> TASK TO COMPLETE
The lines to reproduce run from the first one through the line containing "m_soil = mat('soil', (.12,.09,.06), .9, nscale=15, namt=.5)". Reproduce them exactly.

> MATERIAL PROVIDED

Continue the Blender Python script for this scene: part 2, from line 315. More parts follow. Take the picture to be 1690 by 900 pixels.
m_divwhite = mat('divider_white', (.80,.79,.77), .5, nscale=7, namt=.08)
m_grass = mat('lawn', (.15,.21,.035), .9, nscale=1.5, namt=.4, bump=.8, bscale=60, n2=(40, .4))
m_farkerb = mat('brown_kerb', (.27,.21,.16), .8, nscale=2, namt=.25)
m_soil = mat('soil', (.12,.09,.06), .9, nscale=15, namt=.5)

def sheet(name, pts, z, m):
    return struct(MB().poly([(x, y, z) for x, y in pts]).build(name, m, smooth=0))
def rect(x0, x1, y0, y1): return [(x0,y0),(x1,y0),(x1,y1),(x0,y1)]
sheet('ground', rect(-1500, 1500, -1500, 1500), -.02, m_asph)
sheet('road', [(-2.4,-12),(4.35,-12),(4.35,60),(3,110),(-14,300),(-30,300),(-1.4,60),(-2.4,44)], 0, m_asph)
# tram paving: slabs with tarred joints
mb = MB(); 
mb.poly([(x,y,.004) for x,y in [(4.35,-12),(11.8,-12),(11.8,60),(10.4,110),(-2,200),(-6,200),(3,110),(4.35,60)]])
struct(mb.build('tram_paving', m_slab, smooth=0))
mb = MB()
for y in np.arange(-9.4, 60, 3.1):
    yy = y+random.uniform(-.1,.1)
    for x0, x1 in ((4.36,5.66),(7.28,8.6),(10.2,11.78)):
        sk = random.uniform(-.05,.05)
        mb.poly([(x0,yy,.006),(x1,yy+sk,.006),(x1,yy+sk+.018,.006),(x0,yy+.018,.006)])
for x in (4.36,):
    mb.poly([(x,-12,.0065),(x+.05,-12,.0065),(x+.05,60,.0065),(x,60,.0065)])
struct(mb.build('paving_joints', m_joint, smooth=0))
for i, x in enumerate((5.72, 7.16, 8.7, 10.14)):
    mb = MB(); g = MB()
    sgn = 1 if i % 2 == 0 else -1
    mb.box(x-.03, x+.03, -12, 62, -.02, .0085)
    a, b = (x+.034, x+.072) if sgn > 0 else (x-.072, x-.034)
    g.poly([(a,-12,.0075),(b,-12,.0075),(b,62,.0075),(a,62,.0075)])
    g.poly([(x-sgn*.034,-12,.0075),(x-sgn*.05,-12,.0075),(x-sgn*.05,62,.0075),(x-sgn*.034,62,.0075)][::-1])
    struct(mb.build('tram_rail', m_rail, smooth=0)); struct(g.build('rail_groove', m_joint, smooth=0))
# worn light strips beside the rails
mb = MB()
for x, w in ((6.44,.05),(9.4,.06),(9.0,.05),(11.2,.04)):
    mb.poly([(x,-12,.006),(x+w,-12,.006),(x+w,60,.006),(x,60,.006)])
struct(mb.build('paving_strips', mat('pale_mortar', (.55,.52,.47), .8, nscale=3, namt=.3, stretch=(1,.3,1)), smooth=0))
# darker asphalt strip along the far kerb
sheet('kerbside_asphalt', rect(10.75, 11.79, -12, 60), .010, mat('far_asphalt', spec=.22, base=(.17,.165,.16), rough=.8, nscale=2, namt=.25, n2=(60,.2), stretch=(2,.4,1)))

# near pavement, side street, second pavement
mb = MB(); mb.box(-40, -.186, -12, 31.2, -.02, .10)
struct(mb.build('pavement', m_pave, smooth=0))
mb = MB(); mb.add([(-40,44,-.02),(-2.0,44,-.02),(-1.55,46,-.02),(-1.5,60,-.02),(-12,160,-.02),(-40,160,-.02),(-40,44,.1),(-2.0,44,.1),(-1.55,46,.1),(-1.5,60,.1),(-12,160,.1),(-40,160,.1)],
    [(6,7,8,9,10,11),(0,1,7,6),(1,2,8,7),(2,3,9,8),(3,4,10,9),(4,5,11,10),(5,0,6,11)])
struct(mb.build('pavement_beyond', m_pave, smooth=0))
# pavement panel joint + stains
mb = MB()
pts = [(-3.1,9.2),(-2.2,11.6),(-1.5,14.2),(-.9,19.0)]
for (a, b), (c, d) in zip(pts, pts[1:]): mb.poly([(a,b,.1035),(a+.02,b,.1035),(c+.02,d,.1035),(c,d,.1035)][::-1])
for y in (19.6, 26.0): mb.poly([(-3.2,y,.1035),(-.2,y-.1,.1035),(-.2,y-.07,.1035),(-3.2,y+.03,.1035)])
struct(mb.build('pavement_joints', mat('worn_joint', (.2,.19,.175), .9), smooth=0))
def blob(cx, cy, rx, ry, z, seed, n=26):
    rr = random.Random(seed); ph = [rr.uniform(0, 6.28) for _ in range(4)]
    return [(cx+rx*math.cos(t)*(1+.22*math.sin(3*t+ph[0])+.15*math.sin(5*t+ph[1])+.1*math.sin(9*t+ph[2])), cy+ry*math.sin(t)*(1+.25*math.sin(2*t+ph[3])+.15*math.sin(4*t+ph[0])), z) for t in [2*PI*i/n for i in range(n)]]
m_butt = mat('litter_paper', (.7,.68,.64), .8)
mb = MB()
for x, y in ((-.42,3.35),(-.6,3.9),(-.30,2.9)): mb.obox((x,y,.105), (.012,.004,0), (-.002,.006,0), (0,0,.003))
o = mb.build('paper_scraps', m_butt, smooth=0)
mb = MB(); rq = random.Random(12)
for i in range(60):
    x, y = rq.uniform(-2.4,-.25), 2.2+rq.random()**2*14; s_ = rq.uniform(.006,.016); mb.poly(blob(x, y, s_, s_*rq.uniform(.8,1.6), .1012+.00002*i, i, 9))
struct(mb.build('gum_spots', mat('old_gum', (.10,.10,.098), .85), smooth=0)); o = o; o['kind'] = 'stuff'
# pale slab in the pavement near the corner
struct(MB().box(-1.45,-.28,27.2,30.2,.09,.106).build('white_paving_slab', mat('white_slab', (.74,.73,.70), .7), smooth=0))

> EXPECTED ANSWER
Continue the Blender Python script for this scene: part 2, from line 315. More parts follow. Take the picture to be 1690 by 900 pixels.
m_divwhite = mat('divider_white', (.80,.79,.77), .5, nscale=7, namt=.08)
m_grass = mat('lawn', (.15,.21,.035), .9, nscale=1.5, namt=.4, bump=.8, bscale=60, n2=(40, .4))
m_farkerb = mat('brown_kerb', (.27,.21,.16), .8, nscale=2, namt=.25)
m_soil = mat('soil', (.12,.09,.06), .9, nscale=15, namt=.5)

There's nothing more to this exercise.